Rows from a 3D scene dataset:
⁂

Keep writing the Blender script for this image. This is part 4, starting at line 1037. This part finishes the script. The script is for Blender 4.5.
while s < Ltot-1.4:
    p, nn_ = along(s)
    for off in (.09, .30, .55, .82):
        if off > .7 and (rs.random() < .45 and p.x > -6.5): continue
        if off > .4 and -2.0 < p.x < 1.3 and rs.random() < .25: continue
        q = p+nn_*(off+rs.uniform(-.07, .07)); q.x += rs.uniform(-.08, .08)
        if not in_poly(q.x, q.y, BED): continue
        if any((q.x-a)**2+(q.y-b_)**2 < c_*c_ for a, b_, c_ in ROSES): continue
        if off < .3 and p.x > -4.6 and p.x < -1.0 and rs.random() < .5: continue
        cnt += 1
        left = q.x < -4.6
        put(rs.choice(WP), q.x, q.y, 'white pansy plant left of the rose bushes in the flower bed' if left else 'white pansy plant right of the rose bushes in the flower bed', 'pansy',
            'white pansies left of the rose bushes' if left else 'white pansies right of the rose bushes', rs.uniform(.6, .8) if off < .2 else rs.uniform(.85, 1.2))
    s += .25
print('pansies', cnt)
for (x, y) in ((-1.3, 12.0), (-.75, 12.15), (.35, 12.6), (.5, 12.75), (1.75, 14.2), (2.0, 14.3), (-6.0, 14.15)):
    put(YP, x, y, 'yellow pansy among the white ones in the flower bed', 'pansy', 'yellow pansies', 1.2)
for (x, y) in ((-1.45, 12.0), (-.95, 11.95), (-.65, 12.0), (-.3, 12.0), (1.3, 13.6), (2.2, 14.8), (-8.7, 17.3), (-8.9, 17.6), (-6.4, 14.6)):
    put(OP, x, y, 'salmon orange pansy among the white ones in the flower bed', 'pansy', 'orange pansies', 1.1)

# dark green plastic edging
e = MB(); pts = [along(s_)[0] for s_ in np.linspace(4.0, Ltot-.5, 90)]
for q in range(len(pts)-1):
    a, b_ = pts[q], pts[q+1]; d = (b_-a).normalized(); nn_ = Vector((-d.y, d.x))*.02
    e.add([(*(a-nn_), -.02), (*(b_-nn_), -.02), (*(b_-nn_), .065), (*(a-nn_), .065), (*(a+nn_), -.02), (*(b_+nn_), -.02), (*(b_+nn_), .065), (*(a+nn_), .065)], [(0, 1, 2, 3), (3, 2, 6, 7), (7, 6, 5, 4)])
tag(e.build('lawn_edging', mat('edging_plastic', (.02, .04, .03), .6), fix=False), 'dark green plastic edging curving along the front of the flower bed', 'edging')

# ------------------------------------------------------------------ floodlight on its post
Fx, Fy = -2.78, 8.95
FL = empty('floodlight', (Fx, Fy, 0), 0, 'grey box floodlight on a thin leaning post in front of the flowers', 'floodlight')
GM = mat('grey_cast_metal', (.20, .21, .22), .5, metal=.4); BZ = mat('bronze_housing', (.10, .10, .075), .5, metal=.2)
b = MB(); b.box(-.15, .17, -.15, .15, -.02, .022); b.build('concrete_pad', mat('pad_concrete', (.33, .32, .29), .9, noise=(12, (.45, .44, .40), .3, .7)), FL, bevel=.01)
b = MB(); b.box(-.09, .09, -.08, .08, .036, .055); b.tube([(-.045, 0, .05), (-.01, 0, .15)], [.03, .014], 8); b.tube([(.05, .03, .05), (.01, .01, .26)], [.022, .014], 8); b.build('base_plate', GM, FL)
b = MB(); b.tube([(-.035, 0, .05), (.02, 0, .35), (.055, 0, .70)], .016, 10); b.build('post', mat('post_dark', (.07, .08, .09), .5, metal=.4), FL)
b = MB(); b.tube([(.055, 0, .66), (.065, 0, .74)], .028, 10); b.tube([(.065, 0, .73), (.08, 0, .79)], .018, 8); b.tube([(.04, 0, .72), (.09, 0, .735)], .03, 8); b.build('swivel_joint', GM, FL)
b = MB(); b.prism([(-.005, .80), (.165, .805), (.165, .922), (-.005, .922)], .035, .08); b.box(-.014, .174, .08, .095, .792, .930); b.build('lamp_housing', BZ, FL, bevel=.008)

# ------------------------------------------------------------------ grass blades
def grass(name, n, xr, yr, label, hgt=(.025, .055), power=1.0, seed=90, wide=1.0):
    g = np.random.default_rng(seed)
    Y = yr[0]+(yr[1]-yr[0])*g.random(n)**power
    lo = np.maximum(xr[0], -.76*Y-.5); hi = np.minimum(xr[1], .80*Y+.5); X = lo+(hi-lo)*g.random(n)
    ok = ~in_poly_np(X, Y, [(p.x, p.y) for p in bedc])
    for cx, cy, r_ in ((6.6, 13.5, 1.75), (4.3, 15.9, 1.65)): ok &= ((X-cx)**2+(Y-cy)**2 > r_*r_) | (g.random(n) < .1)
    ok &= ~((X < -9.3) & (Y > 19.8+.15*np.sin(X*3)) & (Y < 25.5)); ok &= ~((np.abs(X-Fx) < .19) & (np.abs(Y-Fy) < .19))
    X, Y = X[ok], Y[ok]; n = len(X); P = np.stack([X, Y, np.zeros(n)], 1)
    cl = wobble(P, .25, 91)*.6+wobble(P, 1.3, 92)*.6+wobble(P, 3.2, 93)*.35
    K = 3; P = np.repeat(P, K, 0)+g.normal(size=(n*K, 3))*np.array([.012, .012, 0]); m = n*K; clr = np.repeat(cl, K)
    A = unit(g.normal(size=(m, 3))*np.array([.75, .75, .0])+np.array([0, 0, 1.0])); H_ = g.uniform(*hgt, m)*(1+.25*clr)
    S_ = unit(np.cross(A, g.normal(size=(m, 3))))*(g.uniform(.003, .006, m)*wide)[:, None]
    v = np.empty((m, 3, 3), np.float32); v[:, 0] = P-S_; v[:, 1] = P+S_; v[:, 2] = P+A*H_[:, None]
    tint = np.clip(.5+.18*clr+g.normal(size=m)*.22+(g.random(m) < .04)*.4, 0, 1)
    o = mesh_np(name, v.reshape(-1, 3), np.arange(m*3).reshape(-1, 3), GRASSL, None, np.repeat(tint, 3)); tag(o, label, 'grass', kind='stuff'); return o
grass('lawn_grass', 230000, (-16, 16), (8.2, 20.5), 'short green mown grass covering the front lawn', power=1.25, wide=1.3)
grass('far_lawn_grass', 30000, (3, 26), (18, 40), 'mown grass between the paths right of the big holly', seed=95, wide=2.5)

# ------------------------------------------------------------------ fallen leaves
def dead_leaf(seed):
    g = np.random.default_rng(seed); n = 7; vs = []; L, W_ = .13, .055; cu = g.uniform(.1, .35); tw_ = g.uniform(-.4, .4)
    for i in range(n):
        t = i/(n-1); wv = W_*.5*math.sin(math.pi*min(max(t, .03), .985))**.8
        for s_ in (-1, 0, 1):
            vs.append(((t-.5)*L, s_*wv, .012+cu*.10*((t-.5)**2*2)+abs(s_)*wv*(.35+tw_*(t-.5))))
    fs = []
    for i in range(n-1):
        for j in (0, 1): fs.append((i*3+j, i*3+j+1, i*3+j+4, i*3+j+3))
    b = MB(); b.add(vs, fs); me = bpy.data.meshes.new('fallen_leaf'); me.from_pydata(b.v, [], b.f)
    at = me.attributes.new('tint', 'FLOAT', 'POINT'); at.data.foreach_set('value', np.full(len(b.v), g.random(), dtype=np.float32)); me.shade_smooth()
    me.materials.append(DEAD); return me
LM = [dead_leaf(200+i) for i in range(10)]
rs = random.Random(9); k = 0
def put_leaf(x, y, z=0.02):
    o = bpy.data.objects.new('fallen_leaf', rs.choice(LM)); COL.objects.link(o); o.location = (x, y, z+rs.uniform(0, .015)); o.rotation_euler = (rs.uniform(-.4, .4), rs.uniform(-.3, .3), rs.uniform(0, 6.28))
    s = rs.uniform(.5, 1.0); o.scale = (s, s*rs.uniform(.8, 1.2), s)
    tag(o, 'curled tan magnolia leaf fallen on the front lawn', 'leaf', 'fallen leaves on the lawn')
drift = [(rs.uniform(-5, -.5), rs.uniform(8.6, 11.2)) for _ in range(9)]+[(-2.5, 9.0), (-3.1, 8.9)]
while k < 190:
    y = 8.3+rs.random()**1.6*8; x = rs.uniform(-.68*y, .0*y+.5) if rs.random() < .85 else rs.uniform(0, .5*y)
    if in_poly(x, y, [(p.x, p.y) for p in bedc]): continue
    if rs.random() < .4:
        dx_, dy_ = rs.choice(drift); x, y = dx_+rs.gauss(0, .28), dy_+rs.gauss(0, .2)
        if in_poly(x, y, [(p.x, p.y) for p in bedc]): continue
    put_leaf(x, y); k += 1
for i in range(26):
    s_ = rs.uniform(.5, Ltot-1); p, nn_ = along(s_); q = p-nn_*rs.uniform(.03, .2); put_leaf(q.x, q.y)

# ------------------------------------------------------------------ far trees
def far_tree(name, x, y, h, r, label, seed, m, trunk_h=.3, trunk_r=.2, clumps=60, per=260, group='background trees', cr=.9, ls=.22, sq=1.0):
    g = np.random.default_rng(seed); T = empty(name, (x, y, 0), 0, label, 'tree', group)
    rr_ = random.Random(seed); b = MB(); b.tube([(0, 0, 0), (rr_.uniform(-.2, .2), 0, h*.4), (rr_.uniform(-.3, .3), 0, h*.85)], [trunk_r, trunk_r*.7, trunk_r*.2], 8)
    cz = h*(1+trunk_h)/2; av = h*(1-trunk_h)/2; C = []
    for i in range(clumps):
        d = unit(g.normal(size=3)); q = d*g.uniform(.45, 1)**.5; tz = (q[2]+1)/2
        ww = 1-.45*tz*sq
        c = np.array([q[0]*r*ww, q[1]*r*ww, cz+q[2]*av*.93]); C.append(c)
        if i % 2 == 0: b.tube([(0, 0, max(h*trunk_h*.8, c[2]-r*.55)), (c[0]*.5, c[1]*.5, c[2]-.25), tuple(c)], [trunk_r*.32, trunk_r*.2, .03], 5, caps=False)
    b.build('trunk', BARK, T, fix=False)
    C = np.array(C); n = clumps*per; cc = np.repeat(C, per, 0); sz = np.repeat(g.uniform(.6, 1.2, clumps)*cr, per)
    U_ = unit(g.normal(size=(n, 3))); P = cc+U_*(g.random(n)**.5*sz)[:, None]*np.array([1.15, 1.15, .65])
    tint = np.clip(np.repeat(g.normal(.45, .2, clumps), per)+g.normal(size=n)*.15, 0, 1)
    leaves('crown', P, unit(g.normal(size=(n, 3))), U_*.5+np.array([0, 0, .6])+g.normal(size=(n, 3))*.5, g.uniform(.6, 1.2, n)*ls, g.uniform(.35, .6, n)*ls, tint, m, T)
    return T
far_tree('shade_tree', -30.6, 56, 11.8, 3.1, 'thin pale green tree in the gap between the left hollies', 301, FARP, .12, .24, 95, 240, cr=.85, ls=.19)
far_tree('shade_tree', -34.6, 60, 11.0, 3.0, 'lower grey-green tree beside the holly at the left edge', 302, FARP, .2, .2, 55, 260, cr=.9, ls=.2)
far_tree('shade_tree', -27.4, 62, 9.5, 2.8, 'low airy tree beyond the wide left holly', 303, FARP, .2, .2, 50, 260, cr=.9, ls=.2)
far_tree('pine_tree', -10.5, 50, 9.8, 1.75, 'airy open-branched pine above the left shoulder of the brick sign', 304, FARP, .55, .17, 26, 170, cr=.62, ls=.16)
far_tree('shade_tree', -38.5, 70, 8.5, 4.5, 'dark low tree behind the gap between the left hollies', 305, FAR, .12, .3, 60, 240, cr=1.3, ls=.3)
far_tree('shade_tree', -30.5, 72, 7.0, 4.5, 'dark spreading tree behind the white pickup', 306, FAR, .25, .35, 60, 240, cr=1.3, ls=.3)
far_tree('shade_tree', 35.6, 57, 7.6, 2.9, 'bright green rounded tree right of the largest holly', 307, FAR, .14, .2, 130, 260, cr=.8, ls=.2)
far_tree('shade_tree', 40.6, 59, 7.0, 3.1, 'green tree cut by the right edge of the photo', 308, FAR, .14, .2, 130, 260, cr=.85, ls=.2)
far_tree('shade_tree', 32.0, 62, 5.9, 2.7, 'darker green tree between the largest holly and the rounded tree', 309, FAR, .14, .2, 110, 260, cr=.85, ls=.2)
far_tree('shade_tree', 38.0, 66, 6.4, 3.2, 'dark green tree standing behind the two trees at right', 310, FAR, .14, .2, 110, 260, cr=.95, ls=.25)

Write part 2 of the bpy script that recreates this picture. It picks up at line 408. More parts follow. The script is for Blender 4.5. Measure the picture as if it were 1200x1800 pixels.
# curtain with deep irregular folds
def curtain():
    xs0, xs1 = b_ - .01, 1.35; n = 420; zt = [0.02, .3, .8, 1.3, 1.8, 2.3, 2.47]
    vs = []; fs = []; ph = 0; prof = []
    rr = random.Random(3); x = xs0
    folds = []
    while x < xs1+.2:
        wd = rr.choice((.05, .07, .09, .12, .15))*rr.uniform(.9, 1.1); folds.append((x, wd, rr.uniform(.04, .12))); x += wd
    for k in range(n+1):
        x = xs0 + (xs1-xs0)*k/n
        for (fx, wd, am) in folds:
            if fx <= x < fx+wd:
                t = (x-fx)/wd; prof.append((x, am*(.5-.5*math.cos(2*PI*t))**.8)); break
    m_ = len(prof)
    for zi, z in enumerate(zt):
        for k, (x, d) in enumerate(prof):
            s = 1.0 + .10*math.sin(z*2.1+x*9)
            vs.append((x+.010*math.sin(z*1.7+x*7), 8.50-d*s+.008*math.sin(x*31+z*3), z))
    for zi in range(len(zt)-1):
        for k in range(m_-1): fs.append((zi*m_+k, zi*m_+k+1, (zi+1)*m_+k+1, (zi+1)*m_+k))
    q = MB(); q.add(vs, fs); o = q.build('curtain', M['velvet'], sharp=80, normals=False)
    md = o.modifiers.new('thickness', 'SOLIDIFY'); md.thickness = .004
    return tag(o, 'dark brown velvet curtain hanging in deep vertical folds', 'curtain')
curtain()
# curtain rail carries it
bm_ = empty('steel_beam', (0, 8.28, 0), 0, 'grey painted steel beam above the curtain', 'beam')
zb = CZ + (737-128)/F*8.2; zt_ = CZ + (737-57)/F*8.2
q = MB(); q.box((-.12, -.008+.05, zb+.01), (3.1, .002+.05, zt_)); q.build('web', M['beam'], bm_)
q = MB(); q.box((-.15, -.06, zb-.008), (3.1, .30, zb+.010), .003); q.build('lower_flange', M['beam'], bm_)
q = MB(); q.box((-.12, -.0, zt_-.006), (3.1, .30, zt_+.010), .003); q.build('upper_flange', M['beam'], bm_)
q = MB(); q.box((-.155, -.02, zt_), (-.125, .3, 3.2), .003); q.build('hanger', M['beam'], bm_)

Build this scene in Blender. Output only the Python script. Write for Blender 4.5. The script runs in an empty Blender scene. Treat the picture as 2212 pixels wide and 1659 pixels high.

⁂

**Challenge**
Please extract exactly, and only, the lines from the line containing "Write part 2" through the last line of the records.

**Result**
Write part 2 of the bpy script that recreates this picture. It picks up at line 408. More parts follow. The script is for Blender 4.5. Measure the picture as if it were 1200x1800 pixels.
# curtain with deep irregular folds
def curtain():
    xs0, xs1 = b_ - .01, 1.35; n = 420; zt = [0.02, .3, .8, 1.3, 1.8, 2.3, 2.47]
    vs = []; fs = []; ph = 0; prof = []
    rr = random.Random(3); x = xs0
    folds = []
    while x < xs1+.2:
        wd = rr.choice((.05, .07, .09, .12, .15))*rr.uniform(.9, 1.1); folds.append((x, wd, rr.uniform(.04, .12))); x += wd
    for k in range(n+1):
        x = xs0 + (xs1-xs0)*k/n
        for (fx, wd, am) in folds:
            if fx <= x < fx+wd:
                t = (x-fx)/wd; prof.append((x, am*(.5-.5*math.cos(2*PI*t))**.8)); break
    m_ = len(prof)
    for zi, z in enumerate(zt):
        for k, (x, d) in enumerate(prof):
            s = 1.0 + .10*math.sin(z*2.1+x*9)
            vs.append((x+.010*math.sin(z*1.7+x*7), 8.50-d*s+.008*math.sin(x*31+z*3), z))
    for zi in range(len(zt)-1):
        for k in range(m_-1): fs.append((zi*m_+k, zi*m_+k+1, (zi+1)*m_+k+1, (zi+1)*m_+k))
    q = MB(); q.add(vs, fs); o = q.build('curtain', M['velvet'], sharp=80, normals=False)
    md = o.modifiers.new('thickness', 'SOLIDIFY'); md.thickness = .004
    return tag(o, 'dark brown velvet curtain hanging in deep vertical folds', 'curtain')
curtain()
# curtain rail carries it
bm_ = empty('steel_beam', (0, 8.28, 0), 0, 'grey painted steel beam above the curtain', 'beam')
zb = CZ + (737-128)/F*8.2; zt_ = CZ + (737-57)/F*8.2
q = MB(); q.box((-.12, -.008+.05, zb+.01), (3.1, .002+.05, zt_)); q.build('web', M['beam'], bm_)
q = MB(); q.box((-.15, -.06, zb-.008), (3.1, .30, zb+.010), .003); q.build('lower_flange', M['beam'], bm_)
q = MB(); q.box((-.12, -.0, zt_-.006), (3.1, .30, zt_+.010), .003); q.build('upper_flange', M['beam'], bm_)
q = MB(); q.box((-.155, -.02, zt_), (-.125, .3, 3.2), .003); q.build('hanger', M['beam'], bm_)

Build this scene in Blender. Output only the Python script. Write for Blender 4.5. The script runs in an empty Blender scene. Treat the picture as 2212 pixels wide and 1659 pixels high.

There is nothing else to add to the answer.